Todo ser humano, fundamentalmente si es una figura pública, es escudriñado a lo largo de su vida y obra, en virtud de su proceder, en razón de la consecuencia para consigo mismo de su identidad, visto en el amplio orden de significados que encierra tal palabra.
No entraña ello que semejante “oteo” desdeñe la ley del ser humano abierto al cambio, acorde con la modificación misma producida en su universo particular o general. La vida es perenne estación de ecuaciones donde llegan una y otra vez disímiles incógnitas a despejar en el carril correcto. Evolución, dialéctica, transformación…, podría denominársele de muchas maneras.
Que el ser humano reformula o modifica al paso de los años algunas de sus ideas, según un mundo cambiante al cual debe interpretar volcándose al interior de su dinámica dialéctica y no gravitando desde una órbita externa de sabor a pasado, constituye verdad incuestionable.
Mas, de ahí a remodelar todo su cuerpo de pensamiento de forma progresiva hasta desdibujarse en el recuerdo lo que algún día fue aquel y contornearse en el presente las líneas de una nueva mentalidad reacia a validar antaños principios y convicciones, va no solo una larga distancia sino un cambio de denominación de su actitud.
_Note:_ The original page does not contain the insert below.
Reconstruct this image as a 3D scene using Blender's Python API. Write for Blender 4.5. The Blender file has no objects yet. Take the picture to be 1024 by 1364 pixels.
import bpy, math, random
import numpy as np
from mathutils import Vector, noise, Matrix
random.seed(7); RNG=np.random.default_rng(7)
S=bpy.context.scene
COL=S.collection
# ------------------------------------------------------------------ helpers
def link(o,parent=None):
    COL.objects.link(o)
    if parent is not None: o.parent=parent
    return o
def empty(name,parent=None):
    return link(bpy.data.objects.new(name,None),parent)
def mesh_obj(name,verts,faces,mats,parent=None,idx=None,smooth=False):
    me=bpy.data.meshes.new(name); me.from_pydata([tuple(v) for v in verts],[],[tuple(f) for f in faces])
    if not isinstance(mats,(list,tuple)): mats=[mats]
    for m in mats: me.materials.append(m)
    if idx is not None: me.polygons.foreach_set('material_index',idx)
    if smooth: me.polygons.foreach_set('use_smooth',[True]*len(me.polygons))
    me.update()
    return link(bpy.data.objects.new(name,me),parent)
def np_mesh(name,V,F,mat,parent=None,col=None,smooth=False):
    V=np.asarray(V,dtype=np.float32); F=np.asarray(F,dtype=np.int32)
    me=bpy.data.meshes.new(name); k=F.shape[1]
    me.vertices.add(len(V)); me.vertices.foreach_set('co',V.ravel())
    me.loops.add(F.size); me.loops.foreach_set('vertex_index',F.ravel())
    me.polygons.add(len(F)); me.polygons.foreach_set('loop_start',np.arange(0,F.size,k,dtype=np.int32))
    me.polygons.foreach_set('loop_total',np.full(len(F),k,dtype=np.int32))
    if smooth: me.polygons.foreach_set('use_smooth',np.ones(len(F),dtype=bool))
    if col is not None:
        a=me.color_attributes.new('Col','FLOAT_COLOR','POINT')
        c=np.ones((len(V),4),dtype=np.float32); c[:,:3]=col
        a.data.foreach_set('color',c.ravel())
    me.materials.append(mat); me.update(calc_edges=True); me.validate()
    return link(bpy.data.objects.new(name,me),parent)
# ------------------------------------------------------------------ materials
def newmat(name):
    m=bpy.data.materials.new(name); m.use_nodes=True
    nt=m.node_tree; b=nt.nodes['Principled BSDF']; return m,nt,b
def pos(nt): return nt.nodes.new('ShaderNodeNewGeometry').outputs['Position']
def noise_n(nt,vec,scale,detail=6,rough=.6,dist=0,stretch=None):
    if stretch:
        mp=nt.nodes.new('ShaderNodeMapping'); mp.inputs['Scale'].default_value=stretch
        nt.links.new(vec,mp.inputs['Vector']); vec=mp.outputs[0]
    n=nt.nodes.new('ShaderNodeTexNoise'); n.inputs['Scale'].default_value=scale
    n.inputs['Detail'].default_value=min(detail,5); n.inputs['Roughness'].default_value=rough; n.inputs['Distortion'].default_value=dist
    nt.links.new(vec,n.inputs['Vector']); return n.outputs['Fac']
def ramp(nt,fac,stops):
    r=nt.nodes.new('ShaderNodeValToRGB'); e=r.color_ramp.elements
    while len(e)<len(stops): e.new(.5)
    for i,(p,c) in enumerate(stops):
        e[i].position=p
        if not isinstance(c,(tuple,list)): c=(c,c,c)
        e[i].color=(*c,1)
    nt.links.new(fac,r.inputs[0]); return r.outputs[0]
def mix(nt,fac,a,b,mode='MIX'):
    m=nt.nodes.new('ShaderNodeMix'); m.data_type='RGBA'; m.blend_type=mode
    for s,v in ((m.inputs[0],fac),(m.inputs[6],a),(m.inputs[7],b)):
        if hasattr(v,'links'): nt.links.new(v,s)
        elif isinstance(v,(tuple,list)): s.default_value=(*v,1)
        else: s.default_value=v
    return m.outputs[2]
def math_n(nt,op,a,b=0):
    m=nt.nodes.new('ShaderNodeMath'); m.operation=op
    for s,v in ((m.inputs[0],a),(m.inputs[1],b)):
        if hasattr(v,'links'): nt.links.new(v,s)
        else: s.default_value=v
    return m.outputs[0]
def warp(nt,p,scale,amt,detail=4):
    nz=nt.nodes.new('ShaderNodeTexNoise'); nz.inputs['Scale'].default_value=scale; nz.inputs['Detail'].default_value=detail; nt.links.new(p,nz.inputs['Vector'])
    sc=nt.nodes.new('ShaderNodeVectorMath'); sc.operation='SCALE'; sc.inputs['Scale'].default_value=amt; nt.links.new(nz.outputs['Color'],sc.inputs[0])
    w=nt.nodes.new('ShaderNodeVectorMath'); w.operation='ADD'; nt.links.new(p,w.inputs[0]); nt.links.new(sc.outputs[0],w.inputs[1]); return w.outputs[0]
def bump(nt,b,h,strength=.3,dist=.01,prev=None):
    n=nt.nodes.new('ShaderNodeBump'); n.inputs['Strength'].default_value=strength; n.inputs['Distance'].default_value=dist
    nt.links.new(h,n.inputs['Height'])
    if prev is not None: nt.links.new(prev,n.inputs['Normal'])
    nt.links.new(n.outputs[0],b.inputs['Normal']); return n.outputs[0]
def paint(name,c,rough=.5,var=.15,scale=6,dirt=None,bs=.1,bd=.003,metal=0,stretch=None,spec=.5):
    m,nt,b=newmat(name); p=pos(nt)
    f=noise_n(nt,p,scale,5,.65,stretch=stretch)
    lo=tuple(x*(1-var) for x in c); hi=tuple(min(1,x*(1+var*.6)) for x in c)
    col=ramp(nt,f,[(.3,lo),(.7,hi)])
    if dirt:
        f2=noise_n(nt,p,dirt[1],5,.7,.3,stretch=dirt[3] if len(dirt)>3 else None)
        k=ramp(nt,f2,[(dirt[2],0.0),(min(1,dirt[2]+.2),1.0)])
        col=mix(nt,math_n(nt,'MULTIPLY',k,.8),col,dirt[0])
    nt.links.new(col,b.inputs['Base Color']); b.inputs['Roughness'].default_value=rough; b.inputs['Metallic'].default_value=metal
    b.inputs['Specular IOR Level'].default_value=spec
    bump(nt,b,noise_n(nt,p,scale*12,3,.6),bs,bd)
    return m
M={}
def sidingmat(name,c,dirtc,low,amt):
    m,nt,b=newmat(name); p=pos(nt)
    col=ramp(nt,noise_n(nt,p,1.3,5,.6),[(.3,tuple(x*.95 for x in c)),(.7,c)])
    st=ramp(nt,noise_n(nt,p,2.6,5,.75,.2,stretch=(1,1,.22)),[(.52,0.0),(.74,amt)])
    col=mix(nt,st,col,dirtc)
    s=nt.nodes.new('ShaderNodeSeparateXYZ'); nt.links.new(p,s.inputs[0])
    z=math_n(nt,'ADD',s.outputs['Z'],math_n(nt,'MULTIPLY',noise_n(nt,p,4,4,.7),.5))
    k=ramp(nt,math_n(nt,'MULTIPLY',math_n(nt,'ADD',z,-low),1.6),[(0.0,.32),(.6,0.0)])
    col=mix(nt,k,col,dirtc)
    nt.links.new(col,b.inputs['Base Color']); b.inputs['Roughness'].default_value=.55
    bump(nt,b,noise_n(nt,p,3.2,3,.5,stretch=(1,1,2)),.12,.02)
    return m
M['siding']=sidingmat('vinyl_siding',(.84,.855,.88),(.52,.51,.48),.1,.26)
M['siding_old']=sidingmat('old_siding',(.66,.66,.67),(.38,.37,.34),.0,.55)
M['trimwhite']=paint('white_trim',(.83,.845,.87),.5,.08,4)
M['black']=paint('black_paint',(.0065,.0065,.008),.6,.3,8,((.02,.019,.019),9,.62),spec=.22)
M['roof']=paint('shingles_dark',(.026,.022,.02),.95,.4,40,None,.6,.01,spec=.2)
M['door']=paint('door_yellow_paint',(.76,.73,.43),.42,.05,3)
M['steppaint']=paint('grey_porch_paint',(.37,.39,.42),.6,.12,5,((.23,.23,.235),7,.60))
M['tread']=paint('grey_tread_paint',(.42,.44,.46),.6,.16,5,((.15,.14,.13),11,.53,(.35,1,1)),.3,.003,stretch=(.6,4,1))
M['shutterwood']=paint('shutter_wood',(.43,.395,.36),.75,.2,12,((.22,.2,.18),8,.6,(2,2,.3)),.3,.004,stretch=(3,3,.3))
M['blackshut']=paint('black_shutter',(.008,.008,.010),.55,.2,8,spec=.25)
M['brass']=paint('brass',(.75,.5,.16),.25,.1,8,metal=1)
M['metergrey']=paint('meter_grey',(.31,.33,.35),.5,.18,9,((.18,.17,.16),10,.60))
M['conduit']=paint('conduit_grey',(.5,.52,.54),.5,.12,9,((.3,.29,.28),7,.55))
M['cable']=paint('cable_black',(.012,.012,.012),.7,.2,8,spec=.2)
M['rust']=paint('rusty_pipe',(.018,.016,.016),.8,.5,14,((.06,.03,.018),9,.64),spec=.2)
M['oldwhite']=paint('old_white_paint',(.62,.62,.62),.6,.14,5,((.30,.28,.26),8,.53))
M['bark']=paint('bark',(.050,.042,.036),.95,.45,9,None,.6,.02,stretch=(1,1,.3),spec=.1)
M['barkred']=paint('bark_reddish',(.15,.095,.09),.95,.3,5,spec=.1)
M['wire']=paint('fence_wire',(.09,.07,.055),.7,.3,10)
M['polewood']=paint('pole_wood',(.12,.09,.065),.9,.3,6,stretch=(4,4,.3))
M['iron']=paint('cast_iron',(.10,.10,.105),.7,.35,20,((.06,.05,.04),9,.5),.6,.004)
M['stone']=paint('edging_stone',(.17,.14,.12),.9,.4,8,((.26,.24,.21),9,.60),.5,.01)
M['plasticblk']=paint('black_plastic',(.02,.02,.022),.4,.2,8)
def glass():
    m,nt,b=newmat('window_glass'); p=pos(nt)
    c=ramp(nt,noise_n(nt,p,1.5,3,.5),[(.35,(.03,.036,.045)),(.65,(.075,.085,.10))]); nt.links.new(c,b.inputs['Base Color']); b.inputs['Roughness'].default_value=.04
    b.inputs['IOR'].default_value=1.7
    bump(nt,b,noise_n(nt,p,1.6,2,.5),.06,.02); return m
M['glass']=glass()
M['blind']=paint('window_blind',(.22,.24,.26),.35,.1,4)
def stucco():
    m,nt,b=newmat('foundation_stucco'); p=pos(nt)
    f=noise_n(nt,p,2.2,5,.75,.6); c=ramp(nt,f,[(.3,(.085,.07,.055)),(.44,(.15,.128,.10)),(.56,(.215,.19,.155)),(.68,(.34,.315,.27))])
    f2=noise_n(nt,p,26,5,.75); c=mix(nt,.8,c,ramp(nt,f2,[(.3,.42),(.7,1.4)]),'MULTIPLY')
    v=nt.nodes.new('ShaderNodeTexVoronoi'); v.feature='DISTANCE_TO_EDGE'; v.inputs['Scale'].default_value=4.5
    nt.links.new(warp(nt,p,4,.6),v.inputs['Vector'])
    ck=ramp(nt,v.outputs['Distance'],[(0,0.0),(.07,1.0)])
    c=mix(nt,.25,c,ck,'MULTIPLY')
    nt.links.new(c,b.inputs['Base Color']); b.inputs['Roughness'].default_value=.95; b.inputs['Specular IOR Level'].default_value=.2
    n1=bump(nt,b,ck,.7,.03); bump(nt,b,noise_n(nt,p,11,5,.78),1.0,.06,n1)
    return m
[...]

La inconsecuencia con los ideales pasa por algo esencial llamado ausencia de vergüenza.
En uno de sus artículos, el Teólogo de la Liberación brasilero, Leonardo Boff, habla de cómo la vergüenza condiciona la fuerza moral de una causa:
“Benjamín Franklin (1706-1790) fue editor, refinado intelectual, escritor, pensador, naturalista, inventor, educador y político, (…) uno de los padres fundadores de la patria estadounidense y un participante decisivo en la elaboración de la Constitución de 1776. Ese mismo año fue enviado a Francia como embajador. Frecuentaba los salones y era celebrado como sabio hasta el punto de que el propio Voltaire, ya anciano de 84 años, salió a recibirle en la Real Academia.
“Cierta tarde, se encontraba en el Café Procope de Saint-Germain-des-Près, cuando irrumpió salón adentro un joven abogado y revolucionario, Georges Dantón, diciendo en voz alta para que todos lo oyesen: El mundo no es más que injusticia y miseria. ¿Dónde están las sanciones? Y dirigiéndose a Franklin le preguntó provocativamente: Señor Franklin, ¿por detrás de la Declaración de Independencia norteamericana, no hay justicia, ni una fuerza militar que imponga respeto? Franklin serenamente contestó: Se equivoca, señor Dantón, detrás de la Declaración hay un inestimable y perenne poder: el poder de la vergüenza (the power of shame).
El mundo toma el café cada mañana ante periódicos que reproducen los rostros y nombres de transfuguistas ideológicos de toda laya y estrado (políticos, intelectuales, periodistas…), quienes desvergonzadamente trocaron de súbito, o de a poco, su pensar.
Javier Ortiz, columnista del diario español Público, sostenía con razón en uno de sus artículos que “por lo general, se trata de gente que no decide sus actos en conformidad con un determinado ideario, sino que primero actúa ateniéndose a sus intereses materiales y luego idea doctrinas que le permitan darse cierta prestancia conceptual. “Llama la atención que la fauna intelectual española, siendo de por sí tan escasa, esté tan poblada de estafadores”, alertaba el periodista sobre un fenómeno sin embargo para nada privativo de allí, y en torno al cual han dilucidado no pocos pensadores contemporáneos.
Los cambiacasacas de la opinión, a quienes no está inmune ningún sistema político o geografía, suelen dar bandazos espeluznantes que resignifican hacia el campo de lo mendaz e ilegítimo toda una, casi siempre, punzante retórica de vida previa. Puros personajes de Voltaire y G. B. Shaw.
Algunos intelectuales otrora portadores de un discurso críptico -solo apto para cenáculos- no dudan en descender al registro más popular, y canonizar expresiones que en la práctica tupen los movimientos de flujo y reflujo del desarrollo socio-cultural, para asombro de sus lectores.
Unos opinan de todo y a veces sin venir a cuento, incluso hasta en virtud de alteraciones emocionales en sus trayectos de vida que rediseñaron sus criterios. En Italia, a estos francotiradores multitemáticos les llaman tuttologos; en otras partes desconozco.
Otros, por su parte, desbarran al mejor postor de todo cuanto defendieron antes en sus vidas, incluso credo. Lo que sí se sabe, desde siempre y no de ahora, es que los cambios de modulación del timbre de un inconsecuente nunca encierran mucho rango de pureza en el mensaje.